You need for example the following:
Note that the "2DNonlinear Lev-Mar Fit.vi" already has an array input labeled x, however it is not used in my particular simplified application because the subVI creates a fixed square lattice of know size. You need to add a connector to the function to receive all your x1, x2 values so it can output a calculated y-array to be compared with your experimental y data for all the same x1, x2 combinations. It does not matter how you design these inputs, it only matters that the function outputs a 1D array of the correct length. For example you could interleave your x1, x2 pairs, send them along the x array input then decimate them in the function VI.
As mentioned, it should receive the x1, x2 pairs so you need to add a connector and change the template. In addition, it also needs to receive an array of your fitting parameters. I would arrange them in the following order:
(A, B, a, b, c, d, e, f ...).
This way, the function can determine the order of the polynomial straight from the lenght of the parameter array and should directly work for any choose order you want. Simply truncate this array at runtime if you want to lower the polynomial order. 🙂
The output is the y-array.
Create a graph to display your y data for all your measured points overlayed with simulated data using your the function subroutine above and your parameter guesses. Now manually adjust the parameters until there is reasonable agreement. Levenberg-Marquardt does not guarantee results if the initial guesses are way off or unreasonable. It really depends on the model how robust the fitting is (In my example, it is very robust and the initial guesses can be zero for all parameters). Once you're in the ball park, call the fitting VI using these initial guesses.
Maybe this can get you in the right direction. It would probably take me at least an hour to do implement the above suggestion, but I'm currently quite busy with other things. If you get stuck, please give me an experimental data set and I'll play with it a bit. It does not look very hard, but it would be weird flying blind without real data for testing. If you want, you can contact me further via the e-mail address given on the front panel of the discussed VI.

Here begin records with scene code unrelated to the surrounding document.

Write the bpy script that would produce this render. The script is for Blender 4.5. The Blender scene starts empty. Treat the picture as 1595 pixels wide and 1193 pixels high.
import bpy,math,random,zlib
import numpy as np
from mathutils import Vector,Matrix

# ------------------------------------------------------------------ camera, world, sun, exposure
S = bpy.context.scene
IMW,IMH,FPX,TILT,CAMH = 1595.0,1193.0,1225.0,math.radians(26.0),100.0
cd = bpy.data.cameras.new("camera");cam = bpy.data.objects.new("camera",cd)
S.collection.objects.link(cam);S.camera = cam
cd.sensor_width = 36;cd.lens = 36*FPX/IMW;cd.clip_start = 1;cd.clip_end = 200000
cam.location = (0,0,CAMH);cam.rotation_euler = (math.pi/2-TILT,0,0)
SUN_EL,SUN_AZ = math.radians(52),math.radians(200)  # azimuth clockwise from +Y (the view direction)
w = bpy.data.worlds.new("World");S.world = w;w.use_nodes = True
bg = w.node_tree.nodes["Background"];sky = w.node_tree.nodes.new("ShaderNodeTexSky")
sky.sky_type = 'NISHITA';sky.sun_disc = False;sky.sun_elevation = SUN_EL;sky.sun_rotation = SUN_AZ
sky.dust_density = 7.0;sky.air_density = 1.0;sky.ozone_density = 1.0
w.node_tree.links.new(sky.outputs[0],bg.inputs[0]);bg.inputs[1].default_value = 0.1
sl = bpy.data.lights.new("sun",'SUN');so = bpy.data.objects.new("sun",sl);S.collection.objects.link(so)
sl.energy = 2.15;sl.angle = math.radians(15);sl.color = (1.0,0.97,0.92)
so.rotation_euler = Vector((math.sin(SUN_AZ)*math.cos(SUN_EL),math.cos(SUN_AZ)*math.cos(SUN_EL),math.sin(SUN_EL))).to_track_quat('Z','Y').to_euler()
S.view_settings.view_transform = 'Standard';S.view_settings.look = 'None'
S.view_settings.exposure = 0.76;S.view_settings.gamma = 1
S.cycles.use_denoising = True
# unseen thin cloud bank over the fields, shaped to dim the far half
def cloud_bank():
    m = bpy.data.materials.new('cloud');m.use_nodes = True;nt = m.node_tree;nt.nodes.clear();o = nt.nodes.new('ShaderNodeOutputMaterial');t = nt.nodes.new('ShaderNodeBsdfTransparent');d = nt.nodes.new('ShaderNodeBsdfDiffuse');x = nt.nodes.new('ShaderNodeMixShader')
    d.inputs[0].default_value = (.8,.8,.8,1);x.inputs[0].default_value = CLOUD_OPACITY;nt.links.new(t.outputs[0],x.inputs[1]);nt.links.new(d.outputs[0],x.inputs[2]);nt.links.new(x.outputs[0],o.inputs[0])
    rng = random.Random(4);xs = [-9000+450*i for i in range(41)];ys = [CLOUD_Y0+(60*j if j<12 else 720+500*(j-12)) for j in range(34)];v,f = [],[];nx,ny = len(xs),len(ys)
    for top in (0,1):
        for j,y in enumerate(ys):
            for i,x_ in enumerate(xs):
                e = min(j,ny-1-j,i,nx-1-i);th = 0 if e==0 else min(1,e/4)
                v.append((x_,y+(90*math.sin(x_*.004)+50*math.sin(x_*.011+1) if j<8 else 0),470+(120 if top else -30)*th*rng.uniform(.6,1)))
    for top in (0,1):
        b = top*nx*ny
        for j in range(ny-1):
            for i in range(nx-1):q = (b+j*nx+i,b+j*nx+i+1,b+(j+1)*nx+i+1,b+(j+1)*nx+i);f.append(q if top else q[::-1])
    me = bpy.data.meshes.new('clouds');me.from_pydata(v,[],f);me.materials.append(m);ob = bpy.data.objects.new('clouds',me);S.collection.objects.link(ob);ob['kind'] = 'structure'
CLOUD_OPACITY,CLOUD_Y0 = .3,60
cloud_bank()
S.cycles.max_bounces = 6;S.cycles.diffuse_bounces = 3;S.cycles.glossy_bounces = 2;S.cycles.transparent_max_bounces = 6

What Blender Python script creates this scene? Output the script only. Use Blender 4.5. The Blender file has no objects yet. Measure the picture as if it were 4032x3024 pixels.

As mentioned, my UCLA e-mail address is listed on the front panel of the example program 2DQuadraticPlaneFit_002.vi discussed above, you can use that to contact me. 🙂
I don't like to post my e-mail address on any public page such as this because they often get harvested by spammers using automated means. I recommend NOT to post e-mail addresses in public. (For more information, have a look at a related experiment carried out by a web site or e.g. the honeypot project.)
I don't like to post my e-mail address on any public page such as this because they often get harvested by spammers using automated means. I recommend NOT to post e-mail addresses in public. (For more information, have a look at a related experiment carried out by a web site or e.g. the honeypot project.)
On each post, you can select in the upper right corner the following:
"Options...Report to a Moderator"
You will get a window where you can e.g. request that the post be edited. Still, this forum gets also mirrored to the comp.lang.labview newsgroup, where it can no longer be changed easily, but at least it won't show here any longer.
I don't know how NI handles this, but some sites have certain mechanisms in place to either stop or slow down automatic harversters. I would expect that the Lithium boards have some measures as part of their security features.
"Options...Report to a Moderator"
You will get a window where you can e.g. request that the post be edited. Still, this forum gets also mirrored to the comp.lang.labview newsgroup, where it can no longer be changed easily, but at least it won't show here any longer.
I don't know how NI handles this, but some sites have certain mechanisms in place to either stop or slow down automatic harversters. I would expect that the Lithium boards have some measures as part of their security features.